Dissertations and Theses

Date of Award

2025

Document Type

Thesis

Department

Mechanical Engineering

First Advisor

Masahiro Kawaji

Abstract

This thesis investigates the thermal-hydraulic behavior of natural circulation in helium-cooled Very High Temperature Reactor (VHTR) systems, focusing on the performance and validation of passive safety features under Pressurized or Depressurized Loss of Forced Cooling (P-LOFC or D-LOFC) events. An experimental facility inspired by the General Atomics 350 MWt Modular High Temperature Gas-Cooled Reactor (MHTGR) was developed at The City College of New York. The setup consists of a plenum-to-plenum flow loop with four riser and four downcomer tubes, each equipped with heating coils, thermocouples, and pressure sensors. Natural circulation is driven by density gradients induced by asymmetric heating of the riser and downcomer tubes, simulating decay heat removal during LOFC scenarios. To measure gas velocity and validate flow dynamics, the facility employs advanced Thermal Time-of-Flight sensors.

Computational Fluid Dynamics (CFD) simulations were conducted in ANSYS Fluent using a 2D model for 4 Riser and 4 downcomer tubes connected to an Upper Plenum and Lower Plenum, as well as a simplified single-tube heating configuration. Mesh sensitivity and grid independence studies were performed to ensure numerical stability and solution accuracy, with fine resolution applied near heated surfaces. Helium thermophysical properties were implemented using pressure and temperature-dependent polynomial equations to realistically simulate buoyancy-driven convection. Three heat input scenarios (230W, 330W, and 580W) were analyzed, revealing a direct correlation between increased thermal input and enhanced flow velocity and temperature gradients. Comparative analysis showed good agreement in temperature profiles between experimental and simulated results, with outlet deviations within 1.7–3.5%. However, the 2-D model consistently underpredicted flow velocities by up to 70–80%, highlighting the limitations of a 2-D model for a 3-D flow facility and idealized boundary conditions.

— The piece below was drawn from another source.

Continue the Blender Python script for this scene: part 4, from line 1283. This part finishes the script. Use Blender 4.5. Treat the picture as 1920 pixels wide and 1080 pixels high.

The study concludes that CFD is a powerful tool for capturing the key dynamics of passive natural circulation systems in high-temperature gas reactors, particularly for thermal analysis and early-stage design. The simulation framework developed here provides critical insight into how asymmetric heating influences system performance and can be scaled for broader reactor applications. Despite some discrepancies in velocity prediction, the validated temperature results affirm the reliability of the modeling approach and reinforce the value of passive safety strategies in next-generation nuclear energy systems.